Written task:
Print each line exactly as it is given.

Provided material:
----

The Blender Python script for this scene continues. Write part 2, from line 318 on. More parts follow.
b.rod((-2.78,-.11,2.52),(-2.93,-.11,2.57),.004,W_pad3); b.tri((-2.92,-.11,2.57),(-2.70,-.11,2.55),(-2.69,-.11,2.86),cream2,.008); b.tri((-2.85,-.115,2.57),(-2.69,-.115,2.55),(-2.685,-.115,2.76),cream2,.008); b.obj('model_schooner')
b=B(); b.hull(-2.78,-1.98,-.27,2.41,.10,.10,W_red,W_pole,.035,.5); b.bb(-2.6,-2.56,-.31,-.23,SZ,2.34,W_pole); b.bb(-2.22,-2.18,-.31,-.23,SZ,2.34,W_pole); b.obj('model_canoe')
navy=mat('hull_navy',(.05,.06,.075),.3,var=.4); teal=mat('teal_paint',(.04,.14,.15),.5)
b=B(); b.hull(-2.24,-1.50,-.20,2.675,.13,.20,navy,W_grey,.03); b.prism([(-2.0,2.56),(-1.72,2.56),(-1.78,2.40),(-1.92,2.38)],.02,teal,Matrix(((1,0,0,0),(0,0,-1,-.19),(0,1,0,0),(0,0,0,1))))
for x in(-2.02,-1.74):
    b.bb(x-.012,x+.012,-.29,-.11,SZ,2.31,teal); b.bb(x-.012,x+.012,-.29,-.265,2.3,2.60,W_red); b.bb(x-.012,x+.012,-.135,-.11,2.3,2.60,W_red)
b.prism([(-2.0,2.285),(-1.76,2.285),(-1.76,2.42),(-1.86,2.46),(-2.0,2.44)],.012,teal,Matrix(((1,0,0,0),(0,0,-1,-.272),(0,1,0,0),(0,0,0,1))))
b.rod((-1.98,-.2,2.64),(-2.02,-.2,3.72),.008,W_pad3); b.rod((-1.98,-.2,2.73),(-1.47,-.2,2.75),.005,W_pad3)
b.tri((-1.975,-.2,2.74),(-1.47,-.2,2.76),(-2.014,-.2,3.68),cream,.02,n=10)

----

Final result:
The Blender Python script for this scene continues. Write part 2, from line 318 on. More parts follow.
b.rod((-2.78,-.11,2.52),(-2.93,-.11,2.57),.004,W_pad3); b.tri((-2.92,-.11,2.57),(-2.70,-.11,2.55),(-2.69,-.11,2.86),cream2,.008); b.tri((-2.85,-.115,2.57),(-2.69,-.115,2.55),(-2.685,-.115,2.76),cream2,.008); b.obj('model_schooner')
b=B(); b.hull(-2.78,-1.98,-.27,2.41,.10,.10,W_red,W_pole,.035,.5); b.bb(-2.6,-2.56,-.31,-.23,SZ,2.34,W_pole); b.bb(-2.22,-2.18,-.31,-.23,SZ,2.34,W_pole); b.obj('model_canoe')
navy=mat('hull_navy',(.05,.06,.075),.3,var=.4); teal=mat('teal_paint',(.04,.14,.15),.5)
b=B(); b.hull(-2.24,-1.50,-.20,2.675,.13,.20,navy,W_grey,.03); b.prism([(-2.0,2.56),(-1.72,2.56),(-1.78,2.40),(-1.92,2.38)],.02,teal,Matrix(((1,0,0,0),(0,0,-1,-.19),(0,1,0,0),(0,0,0,1))))
for x in(-2.02,-1.74):
    b.bb(x-.012,x+.012,-.29,-.11,SZ,2.31,teal); b.bb(x-.012,x+.012,-.29,-.265,2.3,2.60,W_red); b.bb(x-.012,x+.012,-.135,-.11,2.3,2.60,W_red)
b.prism([(-2.0,2.285),(-1.76,2.285),(-1.76,2.42),(-1.86,2.46),(-2.0,2.44)],.012,teal,Matrix(((1,0,0,0),(0,0,-1,-.272),(0,1,0,0),(0,0,0,1))))
b.rod((-1.98,-.2,2.64),(-2.02,-.2,3.72),.008,W_pad3); b.rod((-1.98,-.2,2.73),(-1.47,-.2,2.75),.005,W_pad3)
b.tri((-1.975,-.2,2.74),(-1.47,-.2,2.76),(-2.014,-.2,3.68),cream,.02,n=10)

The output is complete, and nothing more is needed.